#### STORED DATA:
-- START --

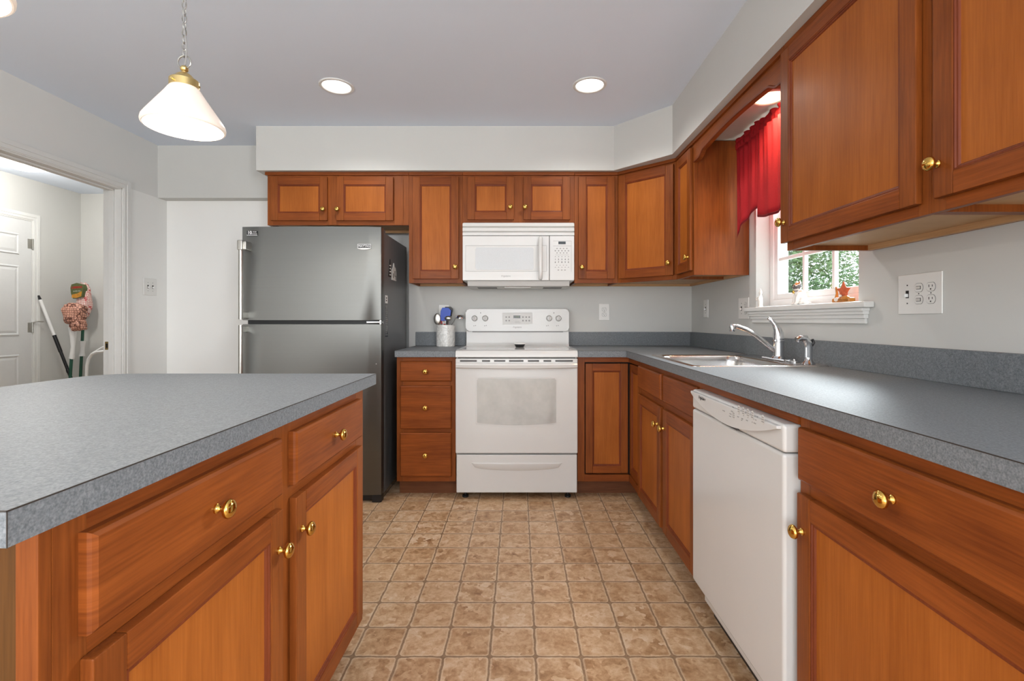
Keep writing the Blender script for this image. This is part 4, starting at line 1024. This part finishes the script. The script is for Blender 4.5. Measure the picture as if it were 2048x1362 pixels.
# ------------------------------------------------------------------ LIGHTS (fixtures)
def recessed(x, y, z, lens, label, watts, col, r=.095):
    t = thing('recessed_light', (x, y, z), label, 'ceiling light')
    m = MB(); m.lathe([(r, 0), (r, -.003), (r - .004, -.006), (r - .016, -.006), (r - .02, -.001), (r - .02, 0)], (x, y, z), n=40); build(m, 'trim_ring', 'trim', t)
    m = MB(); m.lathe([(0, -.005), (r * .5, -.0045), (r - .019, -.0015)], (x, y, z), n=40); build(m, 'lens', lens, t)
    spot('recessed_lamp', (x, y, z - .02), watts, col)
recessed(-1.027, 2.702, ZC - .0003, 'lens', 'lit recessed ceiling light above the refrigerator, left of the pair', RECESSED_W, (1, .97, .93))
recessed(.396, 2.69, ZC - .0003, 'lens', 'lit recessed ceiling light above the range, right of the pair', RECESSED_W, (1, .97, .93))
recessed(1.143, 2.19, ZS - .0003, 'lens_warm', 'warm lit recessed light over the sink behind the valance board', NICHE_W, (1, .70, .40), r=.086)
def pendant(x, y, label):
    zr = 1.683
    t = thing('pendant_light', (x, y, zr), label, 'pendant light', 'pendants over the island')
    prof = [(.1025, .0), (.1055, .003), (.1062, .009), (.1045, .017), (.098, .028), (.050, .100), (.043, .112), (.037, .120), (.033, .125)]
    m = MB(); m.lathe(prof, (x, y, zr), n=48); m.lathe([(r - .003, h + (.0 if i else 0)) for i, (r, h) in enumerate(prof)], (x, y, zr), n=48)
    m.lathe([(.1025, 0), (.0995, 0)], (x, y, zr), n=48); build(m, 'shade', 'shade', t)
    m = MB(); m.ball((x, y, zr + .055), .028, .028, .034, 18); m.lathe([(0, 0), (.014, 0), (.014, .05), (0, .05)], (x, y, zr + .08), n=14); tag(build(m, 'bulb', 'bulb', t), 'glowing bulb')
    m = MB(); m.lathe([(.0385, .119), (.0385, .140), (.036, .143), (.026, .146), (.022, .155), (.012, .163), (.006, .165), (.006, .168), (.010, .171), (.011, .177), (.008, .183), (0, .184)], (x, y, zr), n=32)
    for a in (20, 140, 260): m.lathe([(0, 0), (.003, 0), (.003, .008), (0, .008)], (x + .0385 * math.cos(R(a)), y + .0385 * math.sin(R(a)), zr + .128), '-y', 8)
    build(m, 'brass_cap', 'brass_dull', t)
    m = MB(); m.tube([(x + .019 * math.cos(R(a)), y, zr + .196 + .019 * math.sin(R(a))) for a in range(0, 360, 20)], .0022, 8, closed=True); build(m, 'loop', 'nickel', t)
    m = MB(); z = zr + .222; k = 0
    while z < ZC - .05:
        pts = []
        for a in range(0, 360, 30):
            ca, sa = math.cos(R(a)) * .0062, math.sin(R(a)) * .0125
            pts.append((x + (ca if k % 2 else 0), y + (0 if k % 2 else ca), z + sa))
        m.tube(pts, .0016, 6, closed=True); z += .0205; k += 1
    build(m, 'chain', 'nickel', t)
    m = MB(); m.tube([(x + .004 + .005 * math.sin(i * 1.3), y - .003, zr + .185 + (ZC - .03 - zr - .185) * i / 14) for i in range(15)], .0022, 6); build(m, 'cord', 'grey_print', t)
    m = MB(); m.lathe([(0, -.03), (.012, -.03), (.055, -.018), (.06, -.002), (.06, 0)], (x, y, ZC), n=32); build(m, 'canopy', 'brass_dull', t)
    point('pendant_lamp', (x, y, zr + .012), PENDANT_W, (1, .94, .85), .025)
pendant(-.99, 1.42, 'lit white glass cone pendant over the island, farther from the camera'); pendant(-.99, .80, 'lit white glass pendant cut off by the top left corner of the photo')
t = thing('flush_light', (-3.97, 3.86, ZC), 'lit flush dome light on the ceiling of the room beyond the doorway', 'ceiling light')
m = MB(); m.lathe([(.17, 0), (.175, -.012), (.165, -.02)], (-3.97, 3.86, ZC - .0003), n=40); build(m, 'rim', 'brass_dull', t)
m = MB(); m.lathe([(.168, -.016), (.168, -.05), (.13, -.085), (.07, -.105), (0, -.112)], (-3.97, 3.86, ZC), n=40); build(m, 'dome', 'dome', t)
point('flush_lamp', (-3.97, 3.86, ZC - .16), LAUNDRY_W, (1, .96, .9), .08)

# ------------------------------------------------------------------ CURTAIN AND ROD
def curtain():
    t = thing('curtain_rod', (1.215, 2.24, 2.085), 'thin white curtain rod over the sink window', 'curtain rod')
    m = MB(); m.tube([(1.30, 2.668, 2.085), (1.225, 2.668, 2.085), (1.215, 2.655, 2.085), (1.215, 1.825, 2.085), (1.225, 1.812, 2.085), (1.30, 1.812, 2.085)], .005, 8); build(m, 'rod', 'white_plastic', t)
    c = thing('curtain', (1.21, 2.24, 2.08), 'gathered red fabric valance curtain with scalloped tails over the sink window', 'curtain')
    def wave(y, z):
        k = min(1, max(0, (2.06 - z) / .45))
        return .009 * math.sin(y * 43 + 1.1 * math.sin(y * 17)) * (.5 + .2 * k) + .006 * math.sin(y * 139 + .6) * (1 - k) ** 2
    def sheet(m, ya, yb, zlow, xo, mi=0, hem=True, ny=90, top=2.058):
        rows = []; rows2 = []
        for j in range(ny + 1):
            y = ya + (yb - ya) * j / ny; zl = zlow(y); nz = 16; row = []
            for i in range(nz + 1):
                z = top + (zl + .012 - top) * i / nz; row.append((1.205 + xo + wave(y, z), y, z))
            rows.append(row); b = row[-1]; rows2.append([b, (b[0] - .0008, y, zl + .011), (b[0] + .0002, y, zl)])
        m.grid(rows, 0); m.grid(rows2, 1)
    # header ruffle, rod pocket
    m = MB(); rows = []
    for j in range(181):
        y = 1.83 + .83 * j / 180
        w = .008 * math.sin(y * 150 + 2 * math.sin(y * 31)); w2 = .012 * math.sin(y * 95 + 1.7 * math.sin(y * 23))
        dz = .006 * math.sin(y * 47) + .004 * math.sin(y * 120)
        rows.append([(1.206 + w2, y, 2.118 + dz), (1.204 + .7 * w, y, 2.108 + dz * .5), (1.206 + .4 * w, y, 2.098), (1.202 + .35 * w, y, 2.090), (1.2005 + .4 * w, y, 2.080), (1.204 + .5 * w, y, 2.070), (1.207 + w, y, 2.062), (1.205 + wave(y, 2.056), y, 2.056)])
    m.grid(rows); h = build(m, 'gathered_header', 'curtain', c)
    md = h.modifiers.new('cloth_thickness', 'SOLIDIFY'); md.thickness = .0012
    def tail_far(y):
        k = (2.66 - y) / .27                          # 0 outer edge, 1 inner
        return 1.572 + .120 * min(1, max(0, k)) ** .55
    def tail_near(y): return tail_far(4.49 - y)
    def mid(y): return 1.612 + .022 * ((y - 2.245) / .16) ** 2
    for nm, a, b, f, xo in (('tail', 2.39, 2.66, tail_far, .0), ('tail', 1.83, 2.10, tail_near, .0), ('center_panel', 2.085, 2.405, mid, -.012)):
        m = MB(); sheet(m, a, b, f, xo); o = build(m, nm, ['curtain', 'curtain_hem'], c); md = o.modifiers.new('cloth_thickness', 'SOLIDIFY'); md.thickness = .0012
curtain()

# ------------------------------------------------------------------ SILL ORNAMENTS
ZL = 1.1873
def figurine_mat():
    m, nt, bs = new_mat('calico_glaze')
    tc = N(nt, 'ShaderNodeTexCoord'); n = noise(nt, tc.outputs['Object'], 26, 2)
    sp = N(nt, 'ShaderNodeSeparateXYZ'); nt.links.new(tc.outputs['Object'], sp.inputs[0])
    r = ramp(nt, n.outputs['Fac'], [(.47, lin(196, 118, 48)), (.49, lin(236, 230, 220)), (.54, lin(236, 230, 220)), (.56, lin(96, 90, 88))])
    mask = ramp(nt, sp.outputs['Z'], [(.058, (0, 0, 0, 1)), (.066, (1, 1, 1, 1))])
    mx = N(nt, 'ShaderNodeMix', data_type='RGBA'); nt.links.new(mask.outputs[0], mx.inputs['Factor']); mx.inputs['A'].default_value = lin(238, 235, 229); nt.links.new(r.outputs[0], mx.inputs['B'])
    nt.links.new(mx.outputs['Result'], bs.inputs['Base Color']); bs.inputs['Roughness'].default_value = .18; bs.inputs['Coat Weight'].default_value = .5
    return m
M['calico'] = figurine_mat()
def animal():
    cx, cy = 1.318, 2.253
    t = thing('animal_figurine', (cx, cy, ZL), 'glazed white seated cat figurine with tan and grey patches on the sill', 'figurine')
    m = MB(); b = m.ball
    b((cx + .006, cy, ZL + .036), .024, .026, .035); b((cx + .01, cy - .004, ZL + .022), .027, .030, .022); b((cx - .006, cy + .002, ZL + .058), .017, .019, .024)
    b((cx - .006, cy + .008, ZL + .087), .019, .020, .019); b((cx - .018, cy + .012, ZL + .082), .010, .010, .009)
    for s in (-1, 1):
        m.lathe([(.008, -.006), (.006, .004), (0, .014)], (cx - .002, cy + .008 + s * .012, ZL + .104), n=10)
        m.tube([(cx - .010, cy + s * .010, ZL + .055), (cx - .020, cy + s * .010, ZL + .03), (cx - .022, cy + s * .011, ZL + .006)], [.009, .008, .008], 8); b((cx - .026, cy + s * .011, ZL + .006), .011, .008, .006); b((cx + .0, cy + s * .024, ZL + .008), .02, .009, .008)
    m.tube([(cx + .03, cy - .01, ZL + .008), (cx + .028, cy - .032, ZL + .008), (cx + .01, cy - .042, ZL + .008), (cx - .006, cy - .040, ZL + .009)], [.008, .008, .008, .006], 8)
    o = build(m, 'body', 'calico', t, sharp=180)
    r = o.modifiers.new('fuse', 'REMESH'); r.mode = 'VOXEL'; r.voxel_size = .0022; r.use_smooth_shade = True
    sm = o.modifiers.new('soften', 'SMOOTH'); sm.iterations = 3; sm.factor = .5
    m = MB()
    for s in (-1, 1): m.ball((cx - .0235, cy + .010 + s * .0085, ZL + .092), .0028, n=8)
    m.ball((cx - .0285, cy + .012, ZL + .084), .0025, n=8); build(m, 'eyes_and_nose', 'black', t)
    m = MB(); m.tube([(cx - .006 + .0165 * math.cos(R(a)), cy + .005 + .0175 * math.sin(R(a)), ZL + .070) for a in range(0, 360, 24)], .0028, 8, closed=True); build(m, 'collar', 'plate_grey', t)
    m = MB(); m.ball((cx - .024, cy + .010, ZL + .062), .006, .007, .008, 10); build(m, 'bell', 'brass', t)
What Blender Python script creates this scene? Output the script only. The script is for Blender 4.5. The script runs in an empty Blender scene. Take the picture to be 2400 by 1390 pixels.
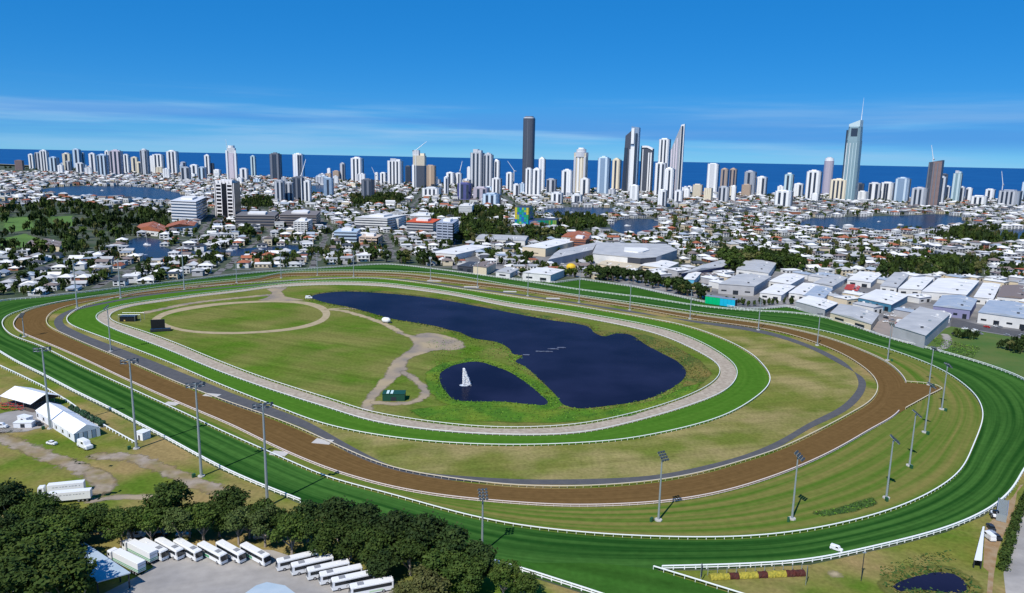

-- END --

#### GIVEN REQUEST:
Count the lines in the entries that hold the word "picture", and give nothing but the total.

#### ANSWER IN FULL:
2